I’m not a teenager anymore. I do want to succeed. I’m tired of this back and forth. As much as I love my mom I can’t side with her anymore. But I’m angry at my dad too. I took the camera down and confronted him with it. At first he tried to reason that it wasn’t as bad as I thought, but I wasn’t to be dissuaded. It slowly dawned on him that I wasn’t the gullible teenager I once was.

It was time for an intervention. I couldn’t help my mom. The only hope I really had was to convince dad to once and for all take her spending power. We did need her lightheartedness, but we had to identify she had no idea how to run a household. That was the easy part. I was alone on the intervention with my dad. I told him he was on a budget too. I would be locking the front door, no more late night meetings with people I had never met and no more guns. I was going to go through them and get rid of the doubles and make sure he hadn’t signed any contracts with ACME ammo co. I had done some research and found that dad had supply contracts with companies that produce ammo without gunpowder. It was supposedly a good deal, but it didn’t do any good when fired. I wanted to get back to defense based spending, instead of using these contracts to enrich dad’s friends.

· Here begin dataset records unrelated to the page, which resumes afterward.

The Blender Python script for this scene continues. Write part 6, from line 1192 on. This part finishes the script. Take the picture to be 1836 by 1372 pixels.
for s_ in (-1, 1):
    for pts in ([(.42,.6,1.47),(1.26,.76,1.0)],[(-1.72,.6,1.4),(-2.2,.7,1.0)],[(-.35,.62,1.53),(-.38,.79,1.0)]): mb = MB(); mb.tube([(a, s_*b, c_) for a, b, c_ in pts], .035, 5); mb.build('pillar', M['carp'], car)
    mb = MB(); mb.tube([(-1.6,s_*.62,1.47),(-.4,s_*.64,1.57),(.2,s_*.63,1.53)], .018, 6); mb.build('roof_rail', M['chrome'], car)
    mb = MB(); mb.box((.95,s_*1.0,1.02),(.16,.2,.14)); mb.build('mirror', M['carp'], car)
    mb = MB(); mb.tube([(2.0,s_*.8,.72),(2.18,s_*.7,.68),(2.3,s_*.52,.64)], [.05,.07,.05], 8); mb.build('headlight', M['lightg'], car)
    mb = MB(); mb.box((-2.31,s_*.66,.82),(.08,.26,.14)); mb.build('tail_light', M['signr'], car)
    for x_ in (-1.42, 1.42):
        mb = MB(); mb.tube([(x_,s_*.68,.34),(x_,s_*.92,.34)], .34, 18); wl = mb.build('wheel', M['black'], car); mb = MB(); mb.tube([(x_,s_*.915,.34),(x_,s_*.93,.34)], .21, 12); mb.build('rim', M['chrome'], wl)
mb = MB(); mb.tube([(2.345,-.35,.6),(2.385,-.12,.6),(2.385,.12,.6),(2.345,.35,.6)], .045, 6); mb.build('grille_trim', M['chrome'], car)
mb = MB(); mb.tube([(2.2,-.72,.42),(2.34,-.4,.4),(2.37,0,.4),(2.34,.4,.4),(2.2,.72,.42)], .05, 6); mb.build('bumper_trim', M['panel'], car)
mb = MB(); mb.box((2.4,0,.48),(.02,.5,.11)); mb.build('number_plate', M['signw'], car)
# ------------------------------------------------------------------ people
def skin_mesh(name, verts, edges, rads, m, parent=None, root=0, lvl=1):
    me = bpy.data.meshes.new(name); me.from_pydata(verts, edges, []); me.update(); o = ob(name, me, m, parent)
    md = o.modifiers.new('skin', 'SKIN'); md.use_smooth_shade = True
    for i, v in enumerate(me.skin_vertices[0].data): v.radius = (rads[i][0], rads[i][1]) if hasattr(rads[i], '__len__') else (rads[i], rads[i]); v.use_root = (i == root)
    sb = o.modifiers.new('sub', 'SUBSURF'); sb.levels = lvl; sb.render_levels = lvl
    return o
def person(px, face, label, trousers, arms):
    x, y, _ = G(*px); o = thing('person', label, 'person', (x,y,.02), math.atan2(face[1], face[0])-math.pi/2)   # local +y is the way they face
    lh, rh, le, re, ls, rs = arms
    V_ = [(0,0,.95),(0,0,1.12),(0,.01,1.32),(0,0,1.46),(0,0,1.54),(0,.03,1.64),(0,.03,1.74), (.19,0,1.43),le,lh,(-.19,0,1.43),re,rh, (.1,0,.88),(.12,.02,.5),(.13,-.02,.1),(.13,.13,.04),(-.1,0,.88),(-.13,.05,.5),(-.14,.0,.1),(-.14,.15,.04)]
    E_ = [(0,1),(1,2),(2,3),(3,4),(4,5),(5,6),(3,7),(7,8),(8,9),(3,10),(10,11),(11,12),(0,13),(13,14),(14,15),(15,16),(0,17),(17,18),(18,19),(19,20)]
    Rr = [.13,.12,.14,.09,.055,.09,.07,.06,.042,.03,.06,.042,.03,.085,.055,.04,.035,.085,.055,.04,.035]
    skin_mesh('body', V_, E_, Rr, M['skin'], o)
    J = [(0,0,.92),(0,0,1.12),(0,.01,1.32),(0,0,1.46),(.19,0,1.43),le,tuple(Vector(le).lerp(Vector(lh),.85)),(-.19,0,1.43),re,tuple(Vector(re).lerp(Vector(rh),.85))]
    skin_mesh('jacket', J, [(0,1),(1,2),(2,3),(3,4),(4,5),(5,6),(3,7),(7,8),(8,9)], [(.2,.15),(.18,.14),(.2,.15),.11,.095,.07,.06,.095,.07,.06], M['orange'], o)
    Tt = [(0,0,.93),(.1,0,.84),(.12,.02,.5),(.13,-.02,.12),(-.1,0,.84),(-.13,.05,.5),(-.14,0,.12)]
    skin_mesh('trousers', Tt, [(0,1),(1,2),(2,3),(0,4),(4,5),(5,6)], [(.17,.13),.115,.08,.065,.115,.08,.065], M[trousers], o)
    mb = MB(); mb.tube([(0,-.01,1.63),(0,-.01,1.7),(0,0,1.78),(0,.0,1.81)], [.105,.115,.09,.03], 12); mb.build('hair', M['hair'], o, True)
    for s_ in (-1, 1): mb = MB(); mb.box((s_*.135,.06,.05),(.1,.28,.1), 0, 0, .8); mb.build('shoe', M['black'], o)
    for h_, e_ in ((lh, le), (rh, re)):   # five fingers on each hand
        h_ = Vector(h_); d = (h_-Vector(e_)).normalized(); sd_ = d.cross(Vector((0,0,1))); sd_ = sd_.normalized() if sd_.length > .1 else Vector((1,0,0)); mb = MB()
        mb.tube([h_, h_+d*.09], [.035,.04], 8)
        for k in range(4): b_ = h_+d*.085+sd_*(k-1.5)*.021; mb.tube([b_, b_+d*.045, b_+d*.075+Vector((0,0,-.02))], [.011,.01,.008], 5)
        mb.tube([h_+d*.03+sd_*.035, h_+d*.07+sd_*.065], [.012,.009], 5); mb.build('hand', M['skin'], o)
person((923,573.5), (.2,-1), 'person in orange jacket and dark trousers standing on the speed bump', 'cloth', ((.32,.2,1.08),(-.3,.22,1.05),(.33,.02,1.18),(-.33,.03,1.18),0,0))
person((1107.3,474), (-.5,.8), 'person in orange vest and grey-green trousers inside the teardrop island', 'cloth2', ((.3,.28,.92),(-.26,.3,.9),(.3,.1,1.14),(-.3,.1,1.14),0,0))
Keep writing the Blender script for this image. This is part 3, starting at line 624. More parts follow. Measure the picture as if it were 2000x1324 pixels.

I was in an awkward position. I didn’t have the greatest record myself, but I was tired of the unrest. I pulled out the old, dusty copy of house rules that I found in a display case in the attic. I pinned it on the wall and started to work on the budget. My last hope was to hold my dad accountable to the rules. I suppose our house could fall apart at any moment and both of my parents have major issues, but I believe as long as I stay involved it might work. Otherwise, I may disown both of them and find someone else entirely. I’ll keep you posted, but in the end I just want my house to be free, peaceful, and secure.